Das Hamburger Kaiser Quartett – ein Streichquartett bestehend aus zwei Violinen, Viola und Violoncello, mit Fokus auf moderner Musik – hat sein selbstbetiteltes Debütalbum, größtenteils mit Eigenkompositionen, veröffentlicht. Bereits 2015 hatte die Truppe durch die Zusammenarbeit mit Chilly Gonzales auf dem Album „Chambers“ auf sich aufmerksam gemacht. Auch bei dem Folgeprojet „Room 29“ von Chilly Gonzales und Jarvis Cocker waren die vier Musiker dabei, ebenso auf Tour.
Das erste Stück, „Pfingsten“, klingt nach fast herbstlicher Filmmusik; Geigen, Viola und Violoncello verweben sich in stakkatoartigen Arpeggio-Mustern. Laut Pressebegleittext ist der Name des Titels zufällig gewählt. Das Stück entstand ursprünglich aus dem Gedanken heraus, Musik in Richtung Portishead oder Massive Attack zu schreiben, allerdings ohne Beats – schließlich habe es ein „Eigenleben“ entwickelt. Die statische Natur der Melodieverläufe erinnert noch an den Grundgedanken, darüber hinaus entsteht der erwähnte Anklang an Filmmusik. Die Kombination macht „Pfingsten“ leicht hörbar und zugleich interessant.

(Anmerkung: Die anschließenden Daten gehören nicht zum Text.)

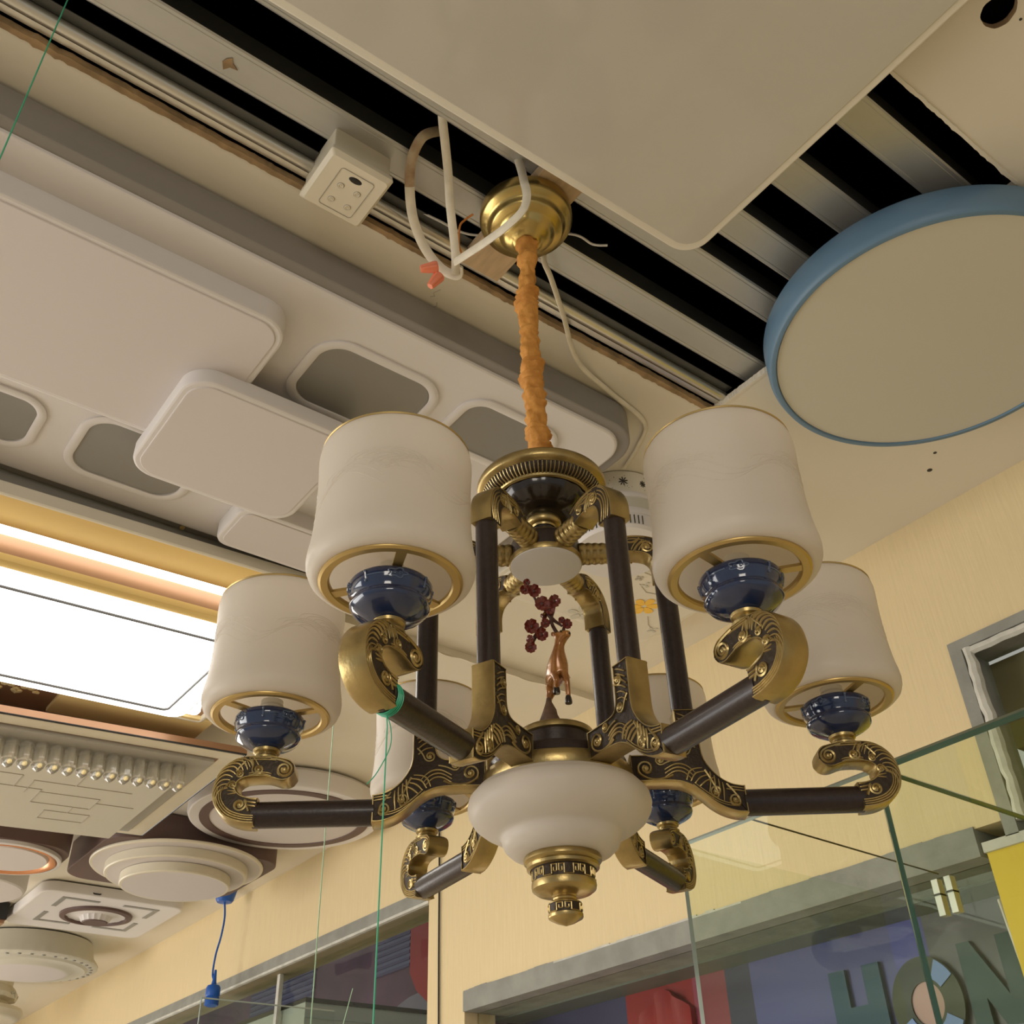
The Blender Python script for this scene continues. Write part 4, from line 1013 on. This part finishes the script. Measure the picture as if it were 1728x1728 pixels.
mb.build('scroll_hook', arm, off, angle=40)
# gold neck, porcelain cup, socket, spoked ring, shade
SC = (.331, 0, 0)
mb = MB(); mb.lathe([(.0150, 1.9125), (.0155, 1.9150), (.0130, 1.9170), (.0125, 1.9195), (.0150, 1.9215), (.0155, 1.9245), (.0135, 1.9255)], SC, M['antique'], 40, caps=(True, True)); mb.build('cup_neck', arm, off)
mb = MB(); cp = [(.0130, 1.9245), (.0190, 1.9262), (.0265, 1.9300), (.0335, 1.9345), (.0368, 1.9385), (.0372, 1.9415), (.0355, 1.9440), (.0352, 1.9460), (.0375, 1.9500), (.0392, 1.9560), (.0398, 1.9610), (.0385, 1.9632), (.0355, 1.9625), (.030, 1.9560), (.0, 1.955)]
mb.lathe(cp, SC, M['cobalt'], 72, fn=lambda r, z, a: r*(1+(.012*math.cos(8*a) if z < 1.943 else 0)))
cup = mb.build('porcelain_cup', arm, off, angle=60)
mb = MB()
def cr(z): return .0375+(.0398-.0375)*max(0, min(1, (z-1.950)/.010))
def cpt(a, z): r_ = cr(z)+.0003; return (SC[0]+r_*math.cos(a), r_*math.sin(a), z)
for i in range(4):
    a0 = PI/4+i*PI/2
    mb.tube([cpt(a0-.34+.02*k-.45, 1.9555) for k in range(24)], .0009, M['cobalt_line'], 5)
    P = []
    for k in range(40):
        u = 2*PI*k/39; rr = .0042+.0009*math.cos(5*u); P.append(cpt(a0+rr*1.9*math.cos(u)/.0385, 1.9558+rr*.95*math.sin(u)))
    mb.tube(P, .0008, M['cobalt_line'], 5)
    for s_ in (-1, 1): mb.tube([cpt(a0+s_*.07+.05*math.cos(k*.9)*(1-k/9), 1.9555+.0018*math.sin(k*.9)*(1-k/9)) for k in range(8)], .0007, M['cobalt_line'], 5)
    a1 = a0+PI/4
    mb.tube([cpt(a1, 1.9515+.0011*k) for k in range(8)], .0011, M['cobalt_line'], 6); mb.ball(cpt(a1, 1.9600), .0016, M['cobalt_line'], 8, 5); mb.ball(cpt(a1, 1.9515), .0016, M['cobalt_line'], 8, 5)
mb.build('cloud_relief', cup, off)
mb = MB(); mb.lathe([(.0135, 1.956)]+[(.0135-.0008*(k % 2), 1.958+.0022*k) for k in range(12)]+[(.0128, 1.986), (.009, 1.987), (.0, 1.987)], SC, M['socketwhite'], 36); mb.build('lamp_socket', arm, off, angle=25)
mb = MB()
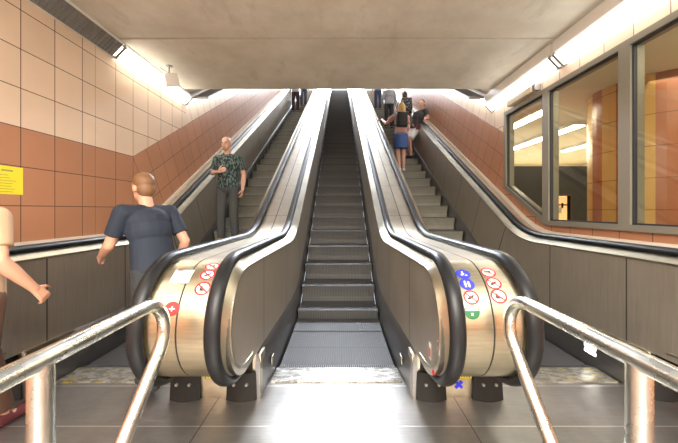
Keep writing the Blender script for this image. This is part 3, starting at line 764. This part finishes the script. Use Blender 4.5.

Mit „Chase“ setzt die Truppe ein Instrumental von Giorgio Moroder aus dem Soundtrack zum Film „Midnight Express“ von 1978 um. Nach einem langsamen, getragenen Intro arrangieren die Musiker den pulsierenden Synth-Rhythmus des Originals mit Pizzicato-Spielweise vom Violoncello sowie Stakkato-Umspielung (Viola) um. Die Geigen legen getragene Töne darüber, die Dynamik schwillt an – hier „verabschiedet“ sich das Stück von der Statik des Originals und gewinnt auf gelungene Weise an Tiefe.
Der Song „Grossraumdisko“ bietet eingängige Melodieverläufe in rhythmisch-zackiger Umsetzung; nahezu passend als Streicher-Untermalung eines Dance-Tracks, mit ausufernd-singenden Melodien. Als grober stilistischer Anhaltspunkt sei die Streicher-Untermalung bei Coldplays „Viva la Vida“ erwähnt. „Grossraumdisko“ erscheint reizvoll, lediglich die Rhythmik wirkt scharf und abrupt. Auch „Etüde“ setzt auf sich wiederholende, kurze Motive, über denen Melodien variiert werden, bevor im Refrain schließlich die Harmonik ausbricht. Das Ergebnis klingt poppig und hat dennoch Tiefgang. Bei „Skate“ leiern die Melodien leicht übereinander her, im Refrain werden scharf abgetrennte rhythmische Akzente gesetzt – die Ästhetik klingt, als wären die Streicher an der Stelle programmiert. „Strophe“ und Refrain bieten, wie auch bei „Freitag“, selbstverständlich erscheinende Gegensätze.
„Stresstest“ klingt melodisch interessant und darüber hinaus, wie es der Titel vermuten lässt: Die gehetzte Rhythmik bleibt allerdings Geschmackssache. Eine zweite Version von „Skate“ beschließt die zwölf Stücke: Der New Yorker Rapper C-Rayz Walz rappt mit mehrfachen Stimmaufnahmen über das Stück. Das funktioniert erstaunlich selbstverständlich, und dadurch wird einmal mehr die poppig-moderne, gelungene Rhythmusstruktur der Kaiser-Quartett-Kompositionen deutlich. Den restlichen instrumentalen Stücken fehlt dank der Streicher-Melodielinien nur vereinzelt Gesang. Hier bleibt der Wunsch nach einem umfangreicheren Arrangement.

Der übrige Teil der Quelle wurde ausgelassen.